> _WHAT YOU NEED TO DO_: Give back, exactly as written, the lines from the beginning of the listing through the one that contains "COL = scene.collection".
-- Begin DATA SHOWN --
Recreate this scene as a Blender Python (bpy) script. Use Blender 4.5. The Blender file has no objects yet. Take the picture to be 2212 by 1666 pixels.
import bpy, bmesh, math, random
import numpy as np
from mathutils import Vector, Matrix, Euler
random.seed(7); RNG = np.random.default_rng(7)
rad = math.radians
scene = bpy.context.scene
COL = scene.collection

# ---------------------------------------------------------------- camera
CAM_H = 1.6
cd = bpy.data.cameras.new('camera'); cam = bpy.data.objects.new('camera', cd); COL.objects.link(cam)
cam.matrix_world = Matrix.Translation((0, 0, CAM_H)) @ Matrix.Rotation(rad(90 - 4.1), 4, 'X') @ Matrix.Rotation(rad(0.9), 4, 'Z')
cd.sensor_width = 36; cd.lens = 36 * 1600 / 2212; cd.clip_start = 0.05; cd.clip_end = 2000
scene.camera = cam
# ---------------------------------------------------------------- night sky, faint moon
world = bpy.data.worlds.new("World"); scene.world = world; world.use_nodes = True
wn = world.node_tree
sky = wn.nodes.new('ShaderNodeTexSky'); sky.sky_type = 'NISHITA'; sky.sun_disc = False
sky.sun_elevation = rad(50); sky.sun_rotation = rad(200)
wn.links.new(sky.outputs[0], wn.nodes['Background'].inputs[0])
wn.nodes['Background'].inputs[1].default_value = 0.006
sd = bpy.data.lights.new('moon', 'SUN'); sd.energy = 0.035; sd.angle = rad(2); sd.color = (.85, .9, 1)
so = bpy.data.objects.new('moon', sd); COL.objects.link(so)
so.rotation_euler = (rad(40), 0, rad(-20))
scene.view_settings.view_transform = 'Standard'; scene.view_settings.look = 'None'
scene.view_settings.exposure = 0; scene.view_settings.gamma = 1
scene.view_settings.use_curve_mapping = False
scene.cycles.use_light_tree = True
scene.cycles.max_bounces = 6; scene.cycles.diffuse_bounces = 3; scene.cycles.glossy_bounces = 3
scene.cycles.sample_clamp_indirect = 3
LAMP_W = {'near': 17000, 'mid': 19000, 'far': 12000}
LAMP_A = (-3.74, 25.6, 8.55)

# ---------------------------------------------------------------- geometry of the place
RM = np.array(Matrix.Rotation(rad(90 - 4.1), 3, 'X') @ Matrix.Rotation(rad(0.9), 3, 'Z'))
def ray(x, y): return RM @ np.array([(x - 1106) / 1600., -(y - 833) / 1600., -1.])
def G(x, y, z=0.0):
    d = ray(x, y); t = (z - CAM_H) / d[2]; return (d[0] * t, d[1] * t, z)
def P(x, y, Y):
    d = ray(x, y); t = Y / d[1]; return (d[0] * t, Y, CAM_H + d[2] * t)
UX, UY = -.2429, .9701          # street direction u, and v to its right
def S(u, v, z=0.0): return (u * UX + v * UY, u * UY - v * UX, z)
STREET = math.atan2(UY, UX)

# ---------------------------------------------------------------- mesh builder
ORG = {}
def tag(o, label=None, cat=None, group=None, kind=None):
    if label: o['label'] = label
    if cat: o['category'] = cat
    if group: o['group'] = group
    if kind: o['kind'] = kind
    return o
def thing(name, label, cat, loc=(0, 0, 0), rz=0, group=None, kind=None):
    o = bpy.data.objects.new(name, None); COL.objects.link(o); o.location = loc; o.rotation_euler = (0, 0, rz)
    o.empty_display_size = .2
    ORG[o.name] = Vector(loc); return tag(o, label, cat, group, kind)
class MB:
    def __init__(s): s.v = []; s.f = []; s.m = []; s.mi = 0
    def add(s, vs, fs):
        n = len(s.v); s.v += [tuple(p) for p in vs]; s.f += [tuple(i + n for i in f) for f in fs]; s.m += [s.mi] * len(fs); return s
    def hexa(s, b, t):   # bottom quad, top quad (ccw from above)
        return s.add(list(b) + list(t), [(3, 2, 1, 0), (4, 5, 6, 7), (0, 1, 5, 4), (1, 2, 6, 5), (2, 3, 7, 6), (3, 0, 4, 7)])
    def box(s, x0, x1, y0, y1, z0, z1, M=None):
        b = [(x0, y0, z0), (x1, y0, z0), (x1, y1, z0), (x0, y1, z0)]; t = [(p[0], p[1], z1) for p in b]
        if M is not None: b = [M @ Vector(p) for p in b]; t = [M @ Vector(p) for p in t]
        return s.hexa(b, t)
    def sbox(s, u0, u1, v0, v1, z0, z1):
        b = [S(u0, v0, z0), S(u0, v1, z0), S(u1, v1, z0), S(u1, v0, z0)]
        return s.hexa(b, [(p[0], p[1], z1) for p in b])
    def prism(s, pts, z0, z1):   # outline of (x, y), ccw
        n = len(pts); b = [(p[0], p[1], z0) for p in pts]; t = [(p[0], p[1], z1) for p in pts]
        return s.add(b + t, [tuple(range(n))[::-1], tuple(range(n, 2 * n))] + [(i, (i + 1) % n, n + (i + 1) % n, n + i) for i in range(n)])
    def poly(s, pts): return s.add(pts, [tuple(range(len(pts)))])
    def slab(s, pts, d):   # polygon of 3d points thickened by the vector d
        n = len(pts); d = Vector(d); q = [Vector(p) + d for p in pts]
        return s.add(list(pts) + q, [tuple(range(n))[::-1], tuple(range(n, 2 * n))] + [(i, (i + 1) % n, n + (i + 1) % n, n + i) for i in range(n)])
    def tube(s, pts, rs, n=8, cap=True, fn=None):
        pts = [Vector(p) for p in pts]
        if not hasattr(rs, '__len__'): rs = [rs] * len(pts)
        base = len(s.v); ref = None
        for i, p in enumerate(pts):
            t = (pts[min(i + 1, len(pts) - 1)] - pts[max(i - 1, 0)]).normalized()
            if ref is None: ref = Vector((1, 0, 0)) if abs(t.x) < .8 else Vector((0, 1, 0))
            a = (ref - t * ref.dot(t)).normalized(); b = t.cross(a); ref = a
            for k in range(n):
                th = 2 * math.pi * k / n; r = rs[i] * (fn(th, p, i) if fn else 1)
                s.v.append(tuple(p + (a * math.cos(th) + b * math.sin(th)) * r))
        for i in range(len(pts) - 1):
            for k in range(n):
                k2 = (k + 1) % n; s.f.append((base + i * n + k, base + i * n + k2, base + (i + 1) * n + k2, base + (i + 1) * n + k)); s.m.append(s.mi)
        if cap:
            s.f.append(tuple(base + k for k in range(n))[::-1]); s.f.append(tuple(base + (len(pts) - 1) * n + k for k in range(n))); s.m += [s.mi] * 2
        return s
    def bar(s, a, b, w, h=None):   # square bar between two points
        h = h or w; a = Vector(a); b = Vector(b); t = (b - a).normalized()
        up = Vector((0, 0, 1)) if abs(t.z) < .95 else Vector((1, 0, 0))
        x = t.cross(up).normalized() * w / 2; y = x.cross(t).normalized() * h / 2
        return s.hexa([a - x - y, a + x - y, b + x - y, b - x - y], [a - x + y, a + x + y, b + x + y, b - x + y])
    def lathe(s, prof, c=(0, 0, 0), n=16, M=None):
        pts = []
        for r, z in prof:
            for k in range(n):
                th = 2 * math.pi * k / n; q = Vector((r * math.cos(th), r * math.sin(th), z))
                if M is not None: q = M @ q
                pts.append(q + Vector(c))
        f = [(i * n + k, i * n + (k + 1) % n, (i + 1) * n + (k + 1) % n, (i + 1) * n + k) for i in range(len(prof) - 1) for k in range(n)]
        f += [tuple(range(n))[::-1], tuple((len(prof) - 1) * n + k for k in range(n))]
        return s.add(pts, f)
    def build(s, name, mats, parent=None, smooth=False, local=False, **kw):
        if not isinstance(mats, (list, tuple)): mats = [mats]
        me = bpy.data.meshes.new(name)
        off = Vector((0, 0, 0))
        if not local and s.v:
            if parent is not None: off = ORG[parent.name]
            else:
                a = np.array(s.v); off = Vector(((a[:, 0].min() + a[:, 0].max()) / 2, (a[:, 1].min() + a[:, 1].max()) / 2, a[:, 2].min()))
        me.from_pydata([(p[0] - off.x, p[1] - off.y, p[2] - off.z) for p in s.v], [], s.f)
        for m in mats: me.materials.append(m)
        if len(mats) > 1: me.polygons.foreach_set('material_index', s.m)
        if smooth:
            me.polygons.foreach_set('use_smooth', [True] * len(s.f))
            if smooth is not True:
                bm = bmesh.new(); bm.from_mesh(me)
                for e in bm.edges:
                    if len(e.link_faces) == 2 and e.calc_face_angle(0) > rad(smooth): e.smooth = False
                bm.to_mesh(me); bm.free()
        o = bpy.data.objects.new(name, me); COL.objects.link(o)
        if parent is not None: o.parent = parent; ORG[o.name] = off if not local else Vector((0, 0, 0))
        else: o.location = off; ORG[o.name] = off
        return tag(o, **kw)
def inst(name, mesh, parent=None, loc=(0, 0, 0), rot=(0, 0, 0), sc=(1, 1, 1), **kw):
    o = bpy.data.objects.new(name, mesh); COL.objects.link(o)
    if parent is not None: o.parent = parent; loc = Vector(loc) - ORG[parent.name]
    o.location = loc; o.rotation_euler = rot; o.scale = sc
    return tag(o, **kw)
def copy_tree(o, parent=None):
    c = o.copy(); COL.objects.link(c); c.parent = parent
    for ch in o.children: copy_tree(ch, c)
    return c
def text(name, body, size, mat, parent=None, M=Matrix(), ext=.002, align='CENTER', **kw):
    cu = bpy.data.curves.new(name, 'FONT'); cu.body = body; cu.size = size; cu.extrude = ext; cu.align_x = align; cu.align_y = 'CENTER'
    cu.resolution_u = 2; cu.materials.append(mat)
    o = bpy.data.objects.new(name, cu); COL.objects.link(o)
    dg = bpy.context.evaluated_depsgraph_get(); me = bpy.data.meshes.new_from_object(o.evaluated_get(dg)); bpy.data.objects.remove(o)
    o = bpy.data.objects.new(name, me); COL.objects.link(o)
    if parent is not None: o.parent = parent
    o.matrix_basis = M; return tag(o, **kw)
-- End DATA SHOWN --
> _PROBLEM SOLUTION_:
Recreate this scene as a Blender Python (bpy) script. Use Blender 4.5. The Blender file has no objects yet. Take the picture to be 2212 by 1666 pixels.
import bpy, bmesh, math, random
import numpy as np
from mathutils import Vector, Matrix, Euler
random.seed(7); RNG = np.random.default_rng(7)
rad = math.radians
scene = bpy.context.scene
COL = scene.collection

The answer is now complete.